Although the rule-based power distribution strategy already has a decent effect on energy conservation, there is still a certain gap between its control effect and the global optimal result. In order to further tap into the energy-saving potential of the DCDS, researchers have also conducted extensive research on power distribution strategies based on global optimization algorithms.
Among the global optimization algorithms, the dynamic programming (DP) algorithm has been extensively studied due to its simplicity and effectiveness
[18][19]. However, DP has the disadvantage of excessive computation, and the real-time executability of the power distribution strategy based on DP tends to be poor when the control object model is complex. Moreover, the calculation process of DP requires the accurate vehicle motion states of the entire future driving process, which are difficult to accurately predict. This further affects the vehicle application of DP. Therefore, some researchers have focused on the optimization of the parameter update process, the improvement of the calculation efficiency, and the enhancement of the prediction accuracy of future vehicle motion states and combined DP with other optimization algorithms to improve its performance in the power distribution strategy. It should be noted that while some studies focused on optimizing DP for hybrid drive systems, these optimization approaches are also applicable to the DCDS.
Ref.
[20] proposed an iterative DP approach that converges to the optimal control strategy within an adaptive multidimensional search space to reduce the computing time. Ref.

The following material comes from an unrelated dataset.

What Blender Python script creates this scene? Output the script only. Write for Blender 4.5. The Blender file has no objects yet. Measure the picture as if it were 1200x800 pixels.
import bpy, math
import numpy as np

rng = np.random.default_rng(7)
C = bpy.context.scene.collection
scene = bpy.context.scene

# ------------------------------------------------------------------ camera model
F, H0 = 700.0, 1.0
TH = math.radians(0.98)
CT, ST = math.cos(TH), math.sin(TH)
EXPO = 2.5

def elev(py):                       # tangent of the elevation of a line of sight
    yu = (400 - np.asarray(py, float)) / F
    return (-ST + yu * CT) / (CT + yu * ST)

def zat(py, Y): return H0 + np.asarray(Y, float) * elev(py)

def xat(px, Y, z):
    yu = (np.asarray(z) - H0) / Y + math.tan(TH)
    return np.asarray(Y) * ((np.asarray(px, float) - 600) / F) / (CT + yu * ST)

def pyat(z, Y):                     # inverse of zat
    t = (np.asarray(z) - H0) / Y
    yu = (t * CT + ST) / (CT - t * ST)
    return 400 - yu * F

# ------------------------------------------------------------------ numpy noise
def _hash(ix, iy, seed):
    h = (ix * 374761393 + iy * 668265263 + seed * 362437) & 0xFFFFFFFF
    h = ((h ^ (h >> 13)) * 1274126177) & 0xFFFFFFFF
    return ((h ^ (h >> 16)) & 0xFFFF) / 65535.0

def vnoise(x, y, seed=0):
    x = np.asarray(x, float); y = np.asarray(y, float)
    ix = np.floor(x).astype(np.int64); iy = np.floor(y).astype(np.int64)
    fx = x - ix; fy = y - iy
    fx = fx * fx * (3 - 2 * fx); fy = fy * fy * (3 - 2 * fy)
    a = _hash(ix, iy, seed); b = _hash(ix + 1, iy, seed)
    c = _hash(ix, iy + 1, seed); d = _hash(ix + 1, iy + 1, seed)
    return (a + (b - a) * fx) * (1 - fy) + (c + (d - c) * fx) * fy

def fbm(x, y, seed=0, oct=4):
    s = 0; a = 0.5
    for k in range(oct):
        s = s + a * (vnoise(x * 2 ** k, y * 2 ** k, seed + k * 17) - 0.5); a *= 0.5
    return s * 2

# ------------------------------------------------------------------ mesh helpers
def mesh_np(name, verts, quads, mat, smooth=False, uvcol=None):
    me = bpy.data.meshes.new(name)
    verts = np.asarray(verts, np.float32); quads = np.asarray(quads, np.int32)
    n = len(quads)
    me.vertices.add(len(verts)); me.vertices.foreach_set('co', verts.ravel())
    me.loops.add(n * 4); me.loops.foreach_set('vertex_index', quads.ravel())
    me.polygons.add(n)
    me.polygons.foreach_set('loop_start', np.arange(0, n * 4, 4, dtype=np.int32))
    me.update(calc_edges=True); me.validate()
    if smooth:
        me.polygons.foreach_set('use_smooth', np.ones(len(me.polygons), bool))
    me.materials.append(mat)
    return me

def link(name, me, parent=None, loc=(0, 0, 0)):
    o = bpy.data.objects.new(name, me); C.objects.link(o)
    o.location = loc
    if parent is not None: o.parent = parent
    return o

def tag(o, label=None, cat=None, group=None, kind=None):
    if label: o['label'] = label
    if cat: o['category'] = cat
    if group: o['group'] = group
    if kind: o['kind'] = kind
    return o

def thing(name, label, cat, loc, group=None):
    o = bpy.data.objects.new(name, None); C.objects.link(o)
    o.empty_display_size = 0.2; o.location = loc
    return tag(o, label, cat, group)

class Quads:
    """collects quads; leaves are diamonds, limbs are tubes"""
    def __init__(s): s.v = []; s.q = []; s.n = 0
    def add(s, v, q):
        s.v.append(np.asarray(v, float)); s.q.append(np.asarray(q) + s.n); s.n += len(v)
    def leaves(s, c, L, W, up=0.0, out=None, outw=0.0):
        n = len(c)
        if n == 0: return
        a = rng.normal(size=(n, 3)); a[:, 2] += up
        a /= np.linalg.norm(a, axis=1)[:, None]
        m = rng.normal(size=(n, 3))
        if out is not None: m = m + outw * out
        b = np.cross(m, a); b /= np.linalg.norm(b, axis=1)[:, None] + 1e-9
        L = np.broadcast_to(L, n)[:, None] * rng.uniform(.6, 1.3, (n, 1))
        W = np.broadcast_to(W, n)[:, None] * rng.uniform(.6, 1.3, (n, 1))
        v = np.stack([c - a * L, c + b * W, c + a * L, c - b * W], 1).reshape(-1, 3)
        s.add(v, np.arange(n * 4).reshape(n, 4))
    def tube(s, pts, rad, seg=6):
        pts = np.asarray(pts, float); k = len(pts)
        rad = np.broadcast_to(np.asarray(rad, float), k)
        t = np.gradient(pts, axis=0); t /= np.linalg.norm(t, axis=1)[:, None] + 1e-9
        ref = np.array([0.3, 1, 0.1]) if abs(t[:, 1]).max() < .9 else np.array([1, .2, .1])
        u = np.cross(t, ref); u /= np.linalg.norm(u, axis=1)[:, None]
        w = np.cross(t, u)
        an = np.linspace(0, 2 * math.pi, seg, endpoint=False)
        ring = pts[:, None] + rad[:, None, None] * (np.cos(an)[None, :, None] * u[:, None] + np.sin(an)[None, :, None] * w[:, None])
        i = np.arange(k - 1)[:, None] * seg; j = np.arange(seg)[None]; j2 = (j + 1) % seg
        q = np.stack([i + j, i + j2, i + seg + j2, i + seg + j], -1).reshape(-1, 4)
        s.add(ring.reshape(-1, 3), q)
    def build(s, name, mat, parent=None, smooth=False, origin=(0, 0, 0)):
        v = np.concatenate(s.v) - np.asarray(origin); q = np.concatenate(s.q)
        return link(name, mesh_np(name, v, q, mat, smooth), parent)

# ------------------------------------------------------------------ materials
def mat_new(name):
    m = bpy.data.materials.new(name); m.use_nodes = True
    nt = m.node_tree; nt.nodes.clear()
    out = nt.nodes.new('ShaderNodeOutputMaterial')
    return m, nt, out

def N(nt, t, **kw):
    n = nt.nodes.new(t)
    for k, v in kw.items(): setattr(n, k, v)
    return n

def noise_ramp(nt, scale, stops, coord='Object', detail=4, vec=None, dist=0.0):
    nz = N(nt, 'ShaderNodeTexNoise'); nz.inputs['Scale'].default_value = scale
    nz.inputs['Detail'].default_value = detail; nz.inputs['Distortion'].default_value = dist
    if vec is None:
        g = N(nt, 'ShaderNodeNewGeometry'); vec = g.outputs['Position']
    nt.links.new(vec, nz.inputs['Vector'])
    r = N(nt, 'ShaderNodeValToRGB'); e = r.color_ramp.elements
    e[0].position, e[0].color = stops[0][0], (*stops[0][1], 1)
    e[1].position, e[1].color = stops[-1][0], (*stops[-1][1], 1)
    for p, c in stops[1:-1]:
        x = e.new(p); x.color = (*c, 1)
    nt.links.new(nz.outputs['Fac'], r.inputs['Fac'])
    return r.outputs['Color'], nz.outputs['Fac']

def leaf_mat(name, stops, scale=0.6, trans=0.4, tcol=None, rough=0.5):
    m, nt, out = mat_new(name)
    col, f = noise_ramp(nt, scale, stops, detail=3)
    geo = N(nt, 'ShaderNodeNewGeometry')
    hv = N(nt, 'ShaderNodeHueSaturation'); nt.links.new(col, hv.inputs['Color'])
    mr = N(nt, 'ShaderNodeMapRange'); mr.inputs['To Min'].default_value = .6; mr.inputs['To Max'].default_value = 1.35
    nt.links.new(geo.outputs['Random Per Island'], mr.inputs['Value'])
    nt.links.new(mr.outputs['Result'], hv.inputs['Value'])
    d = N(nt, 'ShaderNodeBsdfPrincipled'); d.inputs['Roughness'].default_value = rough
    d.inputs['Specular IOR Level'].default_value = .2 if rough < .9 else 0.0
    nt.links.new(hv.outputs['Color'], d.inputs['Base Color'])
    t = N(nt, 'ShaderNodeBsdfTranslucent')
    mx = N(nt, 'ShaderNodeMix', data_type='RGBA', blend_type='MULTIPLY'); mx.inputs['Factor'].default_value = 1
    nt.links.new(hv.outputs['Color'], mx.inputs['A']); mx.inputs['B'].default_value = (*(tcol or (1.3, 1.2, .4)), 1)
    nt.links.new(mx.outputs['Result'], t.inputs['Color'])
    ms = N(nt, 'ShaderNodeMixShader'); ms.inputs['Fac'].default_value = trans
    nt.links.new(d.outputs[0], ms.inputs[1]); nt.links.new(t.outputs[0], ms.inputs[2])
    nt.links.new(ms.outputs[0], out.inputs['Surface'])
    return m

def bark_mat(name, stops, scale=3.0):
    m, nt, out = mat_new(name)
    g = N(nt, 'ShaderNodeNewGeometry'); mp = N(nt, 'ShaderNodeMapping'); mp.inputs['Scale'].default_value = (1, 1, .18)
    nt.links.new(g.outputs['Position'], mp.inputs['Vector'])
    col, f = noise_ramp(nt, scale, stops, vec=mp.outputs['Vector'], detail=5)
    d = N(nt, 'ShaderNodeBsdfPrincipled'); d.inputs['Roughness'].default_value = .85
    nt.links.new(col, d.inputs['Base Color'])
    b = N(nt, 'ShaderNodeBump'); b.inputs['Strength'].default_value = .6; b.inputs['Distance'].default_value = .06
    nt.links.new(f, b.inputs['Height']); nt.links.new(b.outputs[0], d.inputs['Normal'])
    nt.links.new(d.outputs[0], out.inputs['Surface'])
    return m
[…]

[21] derived an analytic solution for the optimal torque-split decision at each point in time and the state grid by utilizing a local approximation of the gridded cost-to-go, which significantly reduced the computation time by orders of magnitude. Ref.
[22] proposed a piecewise Markov-based velocity prediction method, which utilizes the acceleration sign to enhance the performance of the vehicle motion state prediction. Ref.
[23] trained a radial basis function neural network based on the optimization results of DP, leading to a significant improvement in the real-time executability of the power distribution strategy.